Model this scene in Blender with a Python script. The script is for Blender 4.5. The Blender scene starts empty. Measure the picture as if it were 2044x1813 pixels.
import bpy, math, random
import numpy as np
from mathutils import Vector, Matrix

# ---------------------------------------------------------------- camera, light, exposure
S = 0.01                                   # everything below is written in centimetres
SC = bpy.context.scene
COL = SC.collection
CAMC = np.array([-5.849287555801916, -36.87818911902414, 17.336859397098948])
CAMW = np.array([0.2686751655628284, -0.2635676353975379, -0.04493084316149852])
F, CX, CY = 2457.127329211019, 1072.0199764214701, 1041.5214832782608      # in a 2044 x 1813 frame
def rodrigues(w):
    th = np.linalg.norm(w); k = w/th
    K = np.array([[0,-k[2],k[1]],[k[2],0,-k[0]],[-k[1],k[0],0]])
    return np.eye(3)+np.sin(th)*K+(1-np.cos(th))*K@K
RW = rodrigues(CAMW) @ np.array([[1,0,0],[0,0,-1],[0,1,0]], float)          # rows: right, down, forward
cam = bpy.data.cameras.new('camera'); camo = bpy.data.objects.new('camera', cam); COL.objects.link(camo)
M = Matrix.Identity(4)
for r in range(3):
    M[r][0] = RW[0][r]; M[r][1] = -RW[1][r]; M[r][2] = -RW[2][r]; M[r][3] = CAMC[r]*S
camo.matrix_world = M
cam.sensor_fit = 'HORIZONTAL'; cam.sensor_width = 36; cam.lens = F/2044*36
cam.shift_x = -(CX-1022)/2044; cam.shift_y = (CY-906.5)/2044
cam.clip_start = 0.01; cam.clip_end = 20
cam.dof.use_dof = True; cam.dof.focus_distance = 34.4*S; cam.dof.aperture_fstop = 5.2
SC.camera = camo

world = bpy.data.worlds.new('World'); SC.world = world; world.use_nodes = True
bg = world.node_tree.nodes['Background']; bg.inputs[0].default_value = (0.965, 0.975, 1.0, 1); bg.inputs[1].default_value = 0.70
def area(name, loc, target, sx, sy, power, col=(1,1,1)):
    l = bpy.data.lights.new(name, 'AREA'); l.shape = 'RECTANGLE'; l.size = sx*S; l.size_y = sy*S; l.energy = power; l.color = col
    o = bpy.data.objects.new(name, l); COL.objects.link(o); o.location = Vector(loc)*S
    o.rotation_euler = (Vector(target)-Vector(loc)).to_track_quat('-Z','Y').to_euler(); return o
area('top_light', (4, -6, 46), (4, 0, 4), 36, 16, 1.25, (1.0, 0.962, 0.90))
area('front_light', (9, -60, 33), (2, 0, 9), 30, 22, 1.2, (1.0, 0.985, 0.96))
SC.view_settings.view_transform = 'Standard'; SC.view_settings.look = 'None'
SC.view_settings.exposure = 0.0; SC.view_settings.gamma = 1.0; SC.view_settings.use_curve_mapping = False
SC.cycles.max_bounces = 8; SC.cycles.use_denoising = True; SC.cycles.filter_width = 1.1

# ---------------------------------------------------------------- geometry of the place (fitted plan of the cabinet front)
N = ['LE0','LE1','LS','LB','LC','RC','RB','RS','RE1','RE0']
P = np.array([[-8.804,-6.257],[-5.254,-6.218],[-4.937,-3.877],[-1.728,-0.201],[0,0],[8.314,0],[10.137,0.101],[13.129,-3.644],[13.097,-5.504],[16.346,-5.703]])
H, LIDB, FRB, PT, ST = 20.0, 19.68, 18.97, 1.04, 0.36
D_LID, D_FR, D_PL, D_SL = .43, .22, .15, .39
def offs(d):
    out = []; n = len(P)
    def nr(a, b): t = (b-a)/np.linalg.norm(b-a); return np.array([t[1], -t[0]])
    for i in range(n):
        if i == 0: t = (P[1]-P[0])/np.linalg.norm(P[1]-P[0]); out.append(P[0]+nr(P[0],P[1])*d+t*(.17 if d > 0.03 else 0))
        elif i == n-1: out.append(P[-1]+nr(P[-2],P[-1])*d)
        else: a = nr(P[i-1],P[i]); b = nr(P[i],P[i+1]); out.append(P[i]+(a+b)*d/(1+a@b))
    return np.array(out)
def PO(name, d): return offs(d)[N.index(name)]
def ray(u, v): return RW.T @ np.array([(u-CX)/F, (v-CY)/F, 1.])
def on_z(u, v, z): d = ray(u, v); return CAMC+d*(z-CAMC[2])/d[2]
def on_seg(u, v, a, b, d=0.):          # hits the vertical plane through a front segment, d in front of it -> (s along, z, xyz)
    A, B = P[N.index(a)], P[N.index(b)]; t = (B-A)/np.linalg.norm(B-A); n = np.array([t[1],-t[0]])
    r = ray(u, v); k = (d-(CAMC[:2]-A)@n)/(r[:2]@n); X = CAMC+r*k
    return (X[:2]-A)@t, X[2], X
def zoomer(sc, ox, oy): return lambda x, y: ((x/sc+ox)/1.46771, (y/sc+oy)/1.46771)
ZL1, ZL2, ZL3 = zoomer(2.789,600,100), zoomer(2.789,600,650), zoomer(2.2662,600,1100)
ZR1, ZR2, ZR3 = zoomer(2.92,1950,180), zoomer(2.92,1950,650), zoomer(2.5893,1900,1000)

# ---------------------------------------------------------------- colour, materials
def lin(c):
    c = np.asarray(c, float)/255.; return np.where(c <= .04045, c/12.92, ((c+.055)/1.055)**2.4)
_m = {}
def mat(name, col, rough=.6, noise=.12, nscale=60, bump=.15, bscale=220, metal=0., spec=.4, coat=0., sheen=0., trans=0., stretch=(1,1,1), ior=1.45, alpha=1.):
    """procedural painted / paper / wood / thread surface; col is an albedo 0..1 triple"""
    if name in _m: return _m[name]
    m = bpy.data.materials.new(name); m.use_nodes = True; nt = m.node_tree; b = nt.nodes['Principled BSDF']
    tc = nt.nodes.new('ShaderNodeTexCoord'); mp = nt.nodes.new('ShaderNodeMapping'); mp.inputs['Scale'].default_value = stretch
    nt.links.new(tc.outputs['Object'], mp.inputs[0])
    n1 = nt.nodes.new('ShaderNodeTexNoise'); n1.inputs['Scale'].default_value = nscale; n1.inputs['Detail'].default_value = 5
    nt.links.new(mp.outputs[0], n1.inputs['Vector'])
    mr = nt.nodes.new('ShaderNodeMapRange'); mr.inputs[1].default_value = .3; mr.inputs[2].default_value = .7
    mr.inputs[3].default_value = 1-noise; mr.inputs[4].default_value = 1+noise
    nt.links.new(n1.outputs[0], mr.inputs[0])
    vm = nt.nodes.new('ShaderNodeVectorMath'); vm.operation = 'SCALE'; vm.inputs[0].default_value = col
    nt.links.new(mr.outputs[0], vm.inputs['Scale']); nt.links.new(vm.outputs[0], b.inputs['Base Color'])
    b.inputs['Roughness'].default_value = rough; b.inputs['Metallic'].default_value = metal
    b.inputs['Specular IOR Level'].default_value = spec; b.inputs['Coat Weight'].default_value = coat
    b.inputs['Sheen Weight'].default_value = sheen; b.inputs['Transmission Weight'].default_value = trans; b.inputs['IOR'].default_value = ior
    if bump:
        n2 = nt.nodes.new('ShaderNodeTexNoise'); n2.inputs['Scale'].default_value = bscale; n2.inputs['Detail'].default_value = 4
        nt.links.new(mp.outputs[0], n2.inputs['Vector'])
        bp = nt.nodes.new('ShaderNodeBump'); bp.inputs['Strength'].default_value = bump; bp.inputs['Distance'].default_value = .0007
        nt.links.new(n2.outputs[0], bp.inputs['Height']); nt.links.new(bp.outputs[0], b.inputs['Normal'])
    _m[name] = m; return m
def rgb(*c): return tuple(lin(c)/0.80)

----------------

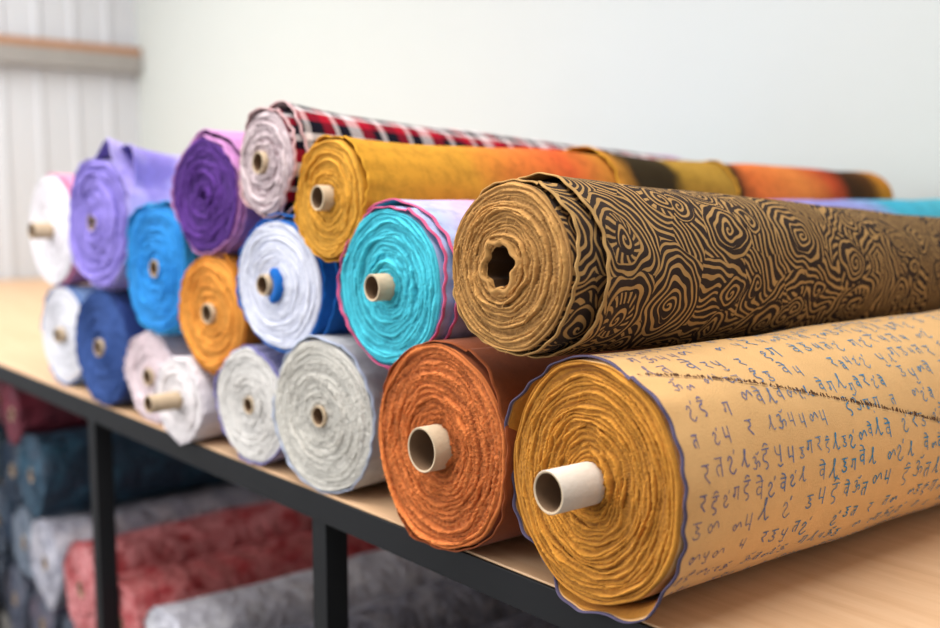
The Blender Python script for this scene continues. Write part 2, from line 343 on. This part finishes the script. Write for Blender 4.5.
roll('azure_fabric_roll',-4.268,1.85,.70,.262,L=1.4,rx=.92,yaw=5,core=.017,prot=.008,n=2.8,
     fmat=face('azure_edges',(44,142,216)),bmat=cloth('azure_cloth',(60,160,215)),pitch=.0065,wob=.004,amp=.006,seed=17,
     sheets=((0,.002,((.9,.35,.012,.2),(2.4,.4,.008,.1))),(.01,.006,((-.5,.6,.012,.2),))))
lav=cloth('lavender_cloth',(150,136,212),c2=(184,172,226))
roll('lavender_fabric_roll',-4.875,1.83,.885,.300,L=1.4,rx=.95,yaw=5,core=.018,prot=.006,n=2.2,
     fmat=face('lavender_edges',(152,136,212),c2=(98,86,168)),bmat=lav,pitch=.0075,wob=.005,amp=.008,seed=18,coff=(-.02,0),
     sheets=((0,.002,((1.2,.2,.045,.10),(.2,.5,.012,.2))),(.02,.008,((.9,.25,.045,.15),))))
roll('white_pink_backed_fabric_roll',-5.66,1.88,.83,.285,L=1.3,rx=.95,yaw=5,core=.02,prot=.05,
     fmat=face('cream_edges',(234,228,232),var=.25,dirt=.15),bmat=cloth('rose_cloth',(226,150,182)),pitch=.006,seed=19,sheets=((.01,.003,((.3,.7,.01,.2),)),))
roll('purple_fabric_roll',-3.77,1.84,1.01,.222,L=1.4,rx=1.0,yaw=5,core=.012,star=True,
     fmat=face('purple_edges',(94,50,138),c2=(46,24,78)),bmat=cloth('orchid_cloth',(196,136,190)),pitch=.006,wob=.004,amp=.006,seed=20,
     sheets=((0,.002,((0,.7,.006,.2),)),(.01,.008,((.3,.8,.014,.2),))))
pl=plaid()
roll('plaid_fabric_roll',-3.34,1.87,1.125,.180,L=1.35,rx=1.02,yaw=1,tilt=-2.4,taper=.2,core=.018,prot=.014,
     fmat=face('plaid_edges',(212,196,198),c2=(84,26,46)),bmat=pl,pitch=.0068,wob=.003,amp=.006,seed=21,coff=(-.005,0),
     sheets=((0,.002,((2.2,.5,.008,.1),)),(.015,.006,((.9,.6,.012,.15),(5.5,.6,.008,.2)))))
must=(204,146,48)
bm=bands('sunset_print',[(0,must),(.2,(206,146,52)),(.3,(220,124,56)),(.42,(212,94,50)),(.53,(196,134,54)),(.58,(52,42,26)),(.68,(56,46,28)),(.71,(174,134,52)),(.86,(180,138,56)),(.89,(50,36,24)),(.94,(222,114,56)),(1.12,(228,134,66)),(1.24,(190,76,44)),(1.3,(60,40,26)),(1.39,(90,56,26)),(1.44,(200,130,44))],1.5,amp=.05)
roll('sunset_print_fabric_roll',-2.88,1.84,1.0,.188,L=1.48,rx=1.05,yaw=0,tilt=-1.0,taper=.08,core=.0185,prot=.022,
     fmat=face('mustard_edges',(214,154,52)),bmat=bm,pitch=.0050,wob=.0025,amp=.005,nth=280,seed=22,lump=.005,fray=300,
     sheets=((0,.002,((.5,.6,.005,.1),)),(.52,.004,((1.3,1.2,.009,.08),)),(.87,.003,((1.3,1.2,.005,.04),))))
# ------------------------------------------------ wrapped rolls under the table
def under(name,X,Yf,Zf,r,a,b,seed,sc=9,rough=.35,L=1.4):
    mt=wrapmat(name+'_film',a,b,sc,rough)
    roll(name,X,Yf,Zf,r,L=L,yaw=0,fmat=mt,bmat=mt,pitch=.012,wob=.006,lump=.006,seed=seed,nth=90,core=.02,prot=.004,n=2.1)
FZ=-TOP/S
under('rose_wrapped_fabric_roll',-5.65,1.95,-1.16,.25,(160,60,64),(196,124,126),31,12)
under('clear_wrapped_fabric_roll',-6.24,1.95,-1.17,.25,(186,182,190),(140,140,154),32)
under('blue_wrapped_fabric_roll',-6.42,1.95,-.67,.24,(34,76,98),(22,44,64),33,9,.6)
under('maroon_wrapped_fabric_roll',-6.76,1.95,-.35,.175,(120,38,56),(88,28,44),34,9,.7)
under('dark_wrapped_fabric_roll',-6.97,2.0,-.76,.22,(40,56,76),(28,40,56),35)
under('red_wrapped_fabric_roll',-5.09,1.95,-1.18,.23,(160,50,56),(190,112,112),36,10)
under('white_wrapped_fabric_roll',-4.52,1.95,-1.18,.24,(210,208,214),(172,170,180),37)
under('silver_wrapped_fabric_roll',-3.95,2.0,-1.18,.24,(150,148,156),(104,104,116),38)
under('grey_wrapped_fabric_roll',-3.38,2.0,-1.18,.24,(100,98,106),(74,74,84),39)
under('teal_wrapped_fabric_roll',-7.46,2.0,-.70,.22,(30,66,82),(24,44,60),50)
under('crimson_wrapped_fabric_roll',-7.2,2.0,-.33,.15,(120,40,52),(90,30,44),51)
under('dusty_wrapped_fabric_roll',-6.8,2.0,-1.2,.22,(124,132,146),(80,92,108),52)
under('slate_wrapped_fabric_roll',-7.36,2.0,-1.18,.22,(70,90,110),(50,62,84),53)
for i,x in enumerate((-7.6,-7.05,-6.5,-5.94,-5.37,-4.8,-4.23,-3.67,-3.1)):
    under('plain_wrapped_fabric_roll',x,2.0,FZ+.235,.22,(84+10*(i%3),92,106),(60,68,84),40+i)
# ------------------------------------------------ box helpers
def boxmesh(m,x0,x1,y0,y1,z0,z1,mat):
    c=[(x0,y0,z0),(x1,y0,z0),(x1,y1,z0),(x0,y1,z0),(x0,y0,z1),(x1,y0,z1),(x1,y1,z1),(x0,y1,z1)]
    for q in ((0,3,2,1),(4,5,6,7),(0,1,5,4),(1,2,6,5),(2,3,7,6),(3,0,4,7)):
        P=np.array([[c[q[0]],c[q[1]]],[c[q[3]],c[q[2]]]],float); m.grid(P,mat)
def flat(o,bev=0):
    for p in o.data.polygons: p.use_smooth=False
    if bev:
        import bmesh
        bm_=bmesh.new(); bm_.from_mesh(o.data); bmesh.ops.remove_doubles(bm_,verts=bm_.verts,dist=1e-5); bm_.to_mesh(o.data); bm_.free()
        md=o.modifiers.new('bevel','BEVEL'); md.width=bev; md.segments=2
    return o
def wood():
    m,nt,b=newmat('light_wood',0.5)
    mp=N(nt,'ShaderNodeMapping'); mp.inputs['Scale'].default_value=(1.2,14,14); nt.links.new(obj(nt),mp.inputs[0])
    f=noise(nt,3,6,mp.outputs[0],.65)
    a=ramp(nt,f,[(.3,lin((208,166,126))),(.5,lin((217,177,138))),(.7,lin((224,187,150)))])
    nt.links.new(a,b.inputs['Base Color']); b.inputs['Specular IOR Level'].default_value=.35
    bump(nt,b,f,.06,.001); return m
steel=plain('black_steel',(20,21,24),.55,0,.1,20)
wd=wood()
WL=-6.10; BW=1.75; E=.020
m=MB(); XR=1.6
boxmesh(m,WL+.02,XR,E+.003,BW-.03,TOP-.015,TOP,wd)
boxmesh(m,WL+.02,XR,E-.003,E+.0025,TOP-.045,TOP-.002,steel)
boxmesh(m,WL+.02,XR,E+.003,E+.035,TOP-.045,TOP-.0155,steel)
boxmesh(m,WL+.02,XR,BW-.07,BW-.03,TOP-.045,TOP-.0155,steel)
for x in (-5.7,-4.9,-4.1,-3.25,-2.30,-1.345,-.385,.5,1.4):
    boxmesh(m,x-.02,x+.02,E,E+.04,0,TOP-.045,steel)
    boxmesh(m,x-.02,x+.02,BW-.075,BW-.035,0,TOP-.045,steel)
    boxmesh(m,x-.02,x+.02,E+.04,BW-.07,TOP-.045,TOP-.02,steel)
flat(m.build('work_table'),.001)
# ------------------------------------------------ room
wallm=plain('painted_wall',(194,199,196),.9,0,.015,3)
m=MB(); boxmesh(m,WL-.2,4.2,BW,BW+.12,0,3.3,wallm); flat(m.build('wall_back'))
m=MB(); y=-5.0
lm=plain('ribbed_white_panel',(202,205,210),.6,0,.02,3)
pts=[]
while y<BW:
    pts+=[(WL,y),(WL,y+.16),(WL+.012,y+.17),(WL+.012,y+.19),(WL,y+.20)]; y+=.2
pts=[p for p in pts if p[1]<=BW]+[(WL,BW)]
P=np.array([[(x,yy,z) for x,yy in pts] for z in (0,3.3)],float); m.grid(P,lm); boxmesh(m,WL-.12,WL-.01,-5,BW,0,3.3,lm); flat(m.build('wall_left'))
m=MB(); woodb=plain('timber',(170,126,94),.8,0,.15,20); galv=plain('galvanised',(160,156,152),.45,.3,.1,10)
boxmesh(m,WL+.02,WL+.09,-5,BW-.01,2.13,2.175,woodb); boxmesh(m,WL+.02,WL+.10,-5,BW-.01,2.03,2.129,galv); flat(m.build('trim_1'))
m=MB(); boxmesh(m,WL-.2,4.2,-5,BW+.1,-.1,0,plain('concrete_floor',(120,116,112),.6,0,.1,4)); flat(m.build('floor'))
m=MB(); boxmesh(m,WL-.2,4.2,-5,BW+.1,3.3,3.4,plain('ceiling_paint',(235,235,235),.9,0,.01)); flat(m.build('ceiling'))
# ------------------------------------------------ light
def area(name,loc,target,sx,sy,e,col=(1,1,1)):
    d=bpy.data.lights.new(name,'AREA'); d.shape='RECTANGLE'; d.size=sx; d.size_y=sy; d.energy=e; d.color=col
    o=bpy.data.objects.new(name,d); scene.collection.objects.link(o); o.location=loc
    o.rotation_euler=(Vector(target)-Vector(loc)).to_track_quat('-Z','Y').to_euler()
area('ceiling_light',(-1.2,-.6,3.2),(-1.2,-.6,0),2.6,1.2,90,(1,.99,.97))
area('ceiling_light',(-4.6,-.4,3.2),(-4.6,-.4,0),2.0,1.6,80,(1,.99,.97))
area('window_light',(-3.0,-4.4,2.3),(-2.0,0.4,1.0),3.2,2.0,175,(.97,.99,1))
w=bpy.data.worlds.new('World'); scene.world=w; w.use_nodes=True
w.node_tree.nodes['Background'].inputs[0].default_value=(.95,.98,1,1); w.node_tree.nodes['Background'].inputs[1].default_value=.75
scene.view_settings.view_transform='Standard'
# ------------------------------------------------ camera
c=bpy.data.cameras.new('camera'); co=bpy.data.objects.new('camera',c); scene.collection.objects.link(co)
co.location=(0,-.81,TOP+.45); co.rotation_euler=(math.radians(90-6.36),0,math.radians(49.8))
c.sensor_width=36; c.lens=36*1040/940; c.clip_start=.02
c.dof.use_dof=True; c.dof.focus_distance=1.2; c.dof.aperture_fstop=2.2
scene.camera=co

----------------

■ GOAL
Make an exact transcription of the lines from the line with "Model this scene" through the line with "from mathutils import Vector, Matrix", inclusive, omitting all others.

■ FINISHED TASK
Model this scene in Blender with a Python script. The script is for Blender 4.5. The Blender scene starts empty. Measure the picture as if it were 2044x1813 pixels.
import bpy, math, random
import numpy as np
from mathutils import Vector, Matrix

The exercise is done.